Set problem: Give back the full material, exactly as it reads.

Records from a data source
--*--

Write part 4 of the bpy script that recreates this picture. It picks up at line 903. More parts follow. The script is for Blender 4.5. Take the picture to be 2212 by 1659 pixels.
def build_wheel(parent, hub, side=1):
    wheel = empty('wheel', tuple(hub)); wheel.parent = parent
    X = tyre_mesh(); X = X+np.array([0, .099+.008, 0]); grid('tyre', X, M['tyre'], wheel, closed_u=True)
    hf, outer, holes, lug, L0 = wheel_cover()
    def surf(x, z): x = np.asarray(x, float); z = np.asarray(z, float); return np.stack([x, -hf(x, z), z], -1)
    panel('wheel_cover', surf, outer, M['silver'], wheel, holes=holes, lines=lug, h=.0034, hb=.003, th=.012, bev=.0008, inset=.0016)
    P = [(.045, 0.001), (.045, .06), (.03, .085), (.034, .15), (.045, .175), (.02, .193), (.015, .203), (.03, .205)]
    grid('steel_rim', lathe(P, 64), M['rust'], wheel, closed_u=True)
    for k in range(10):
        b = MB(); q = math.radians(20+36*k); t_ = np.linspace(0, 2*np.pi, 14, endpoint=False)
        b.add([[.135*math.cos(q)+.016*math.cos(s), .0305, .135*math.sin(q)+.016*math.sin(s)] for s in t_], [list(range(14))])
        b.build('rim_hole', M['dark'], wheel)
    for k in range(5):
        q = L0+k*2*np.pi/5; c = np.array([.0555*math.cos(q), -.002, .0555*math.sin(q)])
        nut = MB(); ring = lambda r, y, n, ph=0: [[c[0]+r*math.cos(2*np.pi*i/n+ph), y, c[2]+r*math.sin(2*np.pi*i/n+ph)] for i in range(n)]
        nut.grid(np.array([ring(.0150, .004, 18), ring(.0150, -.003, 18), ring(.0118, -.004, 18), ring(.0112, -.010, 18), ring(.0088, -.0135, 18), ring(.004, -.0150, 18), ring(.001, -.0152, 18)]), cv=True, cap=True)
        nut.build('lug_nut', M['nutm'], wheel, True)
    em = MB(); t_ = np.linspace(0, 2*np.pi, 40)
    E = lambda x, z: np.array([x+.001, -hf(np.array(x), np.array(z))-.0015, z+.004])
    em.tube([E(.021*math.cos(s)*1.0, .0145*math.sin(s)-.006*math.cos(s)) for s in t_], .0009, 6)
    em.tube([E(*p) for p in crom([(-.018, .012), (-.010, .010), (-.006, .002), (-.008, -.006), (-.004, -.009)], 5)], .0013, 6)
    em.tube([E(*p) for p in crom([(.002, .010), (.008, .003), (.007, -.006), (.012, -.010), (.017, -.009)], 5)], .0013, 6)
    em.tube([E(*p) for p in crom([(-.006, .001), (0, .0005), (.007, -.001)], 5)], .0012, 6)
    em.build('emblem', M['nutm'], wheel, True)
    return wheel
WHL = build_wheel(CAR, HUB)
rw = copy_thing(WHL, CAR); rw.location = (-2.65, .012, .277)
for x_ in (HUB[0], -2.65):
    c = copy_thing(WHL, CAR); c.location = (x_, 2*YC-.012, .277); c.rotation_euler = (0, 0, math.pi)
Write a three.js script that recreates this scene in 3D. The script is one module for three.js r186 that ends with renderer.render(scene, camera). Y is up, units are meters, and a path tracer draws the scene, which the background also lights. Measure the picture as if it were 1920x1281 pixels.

--*--

Output below:
Write part 4 of the bpy script that recreates this picture. It picks up at line 903. More parts follow. The script is for Blender 4.5. Take the picture to be 2212 by 1659 pixels.
def build_wheel(parent, hub, side=1):
    wheel = empty('wheel', tuple(hub)); wheel.parent = parent
    X = tyre_mesh(); X = X+np.array([0, .099+.008, 0]); grid('tyre', X, M['tyre'], wheel, closed_u=True)
    hf, outer, holes, lug, L0 = wheel_cover()
    def surf(x, z): x = np.asarray(x, float); z = np.asarray(z, float); return np.stack([x, -hf(x, z), z], -1)
    panel('wheel_cover', surf, outer, M['silver'], wheel, holes=holes, lines=lug, h=.0034, hb=.003, th=.012, bev=.0008, inset=.0016)
    P = [(.045, 0.001), (.045, .06), (.03, .085), (.034, .15), (.045, .175), (.02, .193), (.015, .203), (.03, .205)]
    grid('steel_rim', lathe(P, 64), M['rust'], wheel, closed_u=True)
    for k in range(10):
        b = MB(); q = math.radians(20+36*k); t_ = np.linspace(0, 2*np.pi, 14, endpoint=False)
        b.add([[.135*math.cos(q)+.016*math.cos(s), .0305, .135*math.sin(q)+.016*math.sin(s)] for s in t_], [list(range(14))])
        b.build('rim_hole', M['dark'], wheel)
    for k in range(5):
        q = L0+k*2*np.pi/5; c = np.array([.0555*math.cos(q), -.002, .0555*math.sin(q)])
        nut = MB(); ring = lambda r, y, n, ph=0: [[c[0]+r*math.cos(2*np.pi*i/n+ph), y, c[2]+r*math.sin(2*np.pi*i/n+ph)] for i in range(n)]
        nut.grid(np.array([ring(.0150, .004, 18), ring(.0150, -.003, 18), ring(.0118, -.004, 18), ring(.0112, -.010, 18), ring(.0088, -.0135, 18), ring(.004, -.0150, 18), ring(.001, -.0152, 18)]), cv=True, cap=True)
        nut.build('lug_nut', M['nutm'], wheel, True)
    em = MB(); t_ = np.linspace(0, 2*np.pi, 40)
    E = lambda x, z: np.array([x+.001, -hf(np.array(x), np.array(z))-.0015, z+.004])
    em.tube([E(.021*math.cos(s)*1.0, .0145*math.sin(s)-.006*math.cos(s)) for s in t_], .0009, 6)
    em.tube([E(*p) for p in crom([(-.018, .012), (-.010, .010), (-.006, .002), (-.008, -.006), (-.004, -.009)], 5)], .0013, 6)
    em.tube([E(*p) for p in crom([(.002, .010), (.008, .003), (.007, -.006), (.012, -.010), (.017, -.009)], 5)], .0013, 6)
    em.tube([E(*p) for p in crom([(-.006, .001), (0, .0005), (.007, -.001)], 5)], .0012, 6)
    em.build('emblem', M['nutm'], wheel, True)
    return wheel
WHL = build_wheel(CAR, HUB)
rw = copy_thing(WHL, CAR); rw.location = (-2.65, .012, .277)
for x_ in (HUB[0], -2.65):
    c = copy_thing(WHL, CAR); c.location = (x_, 2*YC-.012, .277); c.rotation_euler = (0, 0, math.pi)
Write a three.js script that recreates this scene in 3D. The script is one module for three.js r186 that ends with renderer.render(scene, camera). Y is up, units are meters, and a path tracer draws the scene, which the background also lights. Measure the picture as if it were 1920x1281 pixels.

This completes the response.